Many people are surprised to discover that their standard homeowner’s insurance policy does not cover them in the event of a flood.
If you want flood insurance, you generally have to buy a separate policy. Typically these policies are sold by private insurers, but are backed by the U.S. Government through the National Flood Insurance Program.
Some federally backed mortgage programs require homeowners to buy flood insurance if they live in a high-risk area. Some private lenders require this as well, and they may require it even if the property is not in a high-risk area.
Just because a property is not in a high-risk area doesn’t mean that flooding is impossible.
You should note that just because a property is not in a high-risk area doesn’t mean that flooding is impossible. High-risk areas are typically low-lying regions that are subject to storm surges or overflowing rivers, but even property in a very low-risk area can still be flooded due to heavy rainfall, drainage system failures, or a broken water main.
In fact, about 27% of all insurance claims for flooding are brought by property owners who don’t live in flood zones.

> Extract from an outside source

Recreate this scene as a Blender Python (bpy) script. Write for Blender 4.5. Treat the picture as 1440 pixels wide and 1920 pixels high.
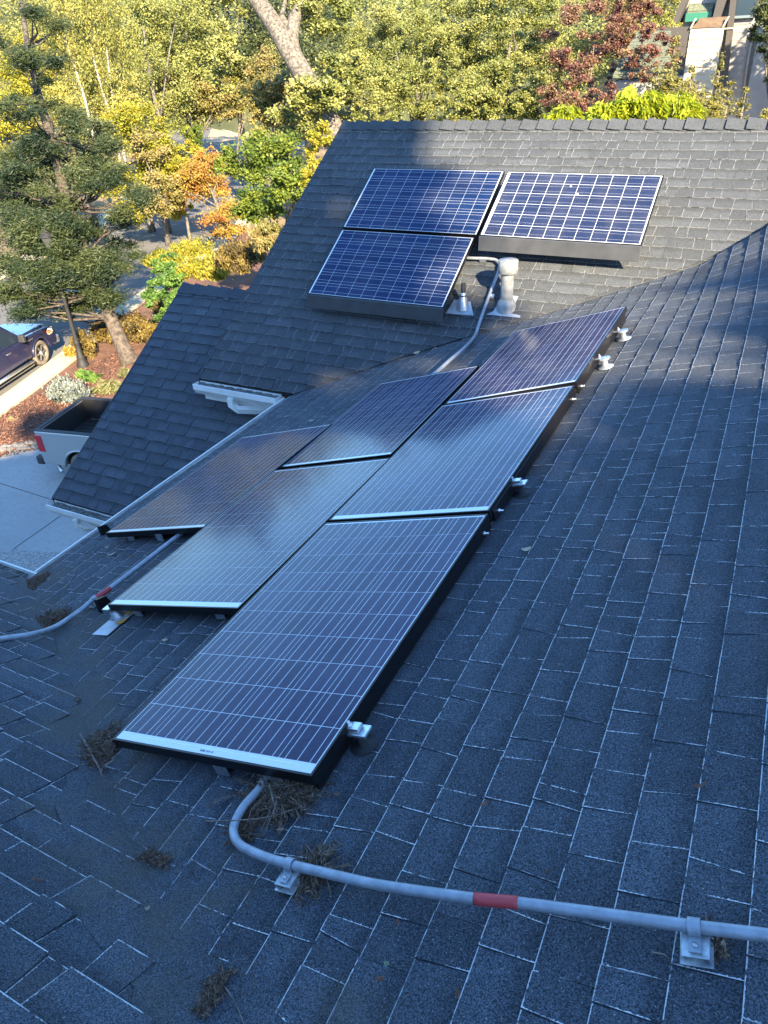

Some people mistakenly believe that if there’s a flood, their losses will be covered through a federal disaster relief program. That’s not true. You generally won’t get any assistance at all unless the government declares a disaster area, and even then, most government assistance is in the form of low-interest loans, not compensation for losses. You will eventually have to pay back these loans.
The good news is that homeowner’s policies often (though not always) cover some other types of water issues, including leaky roofs, plumbing problems, theft or fire triggered by flood damage, and frozen groundwater. On the other hand, such policies typically won’t cover sewer back-up, sump-pump failures, or leaking swimming pools, at least without a special endorsement that costs extra.
As always, it’s a good idea to review your insurance coverage regularly and make sure that you’re adequately covered.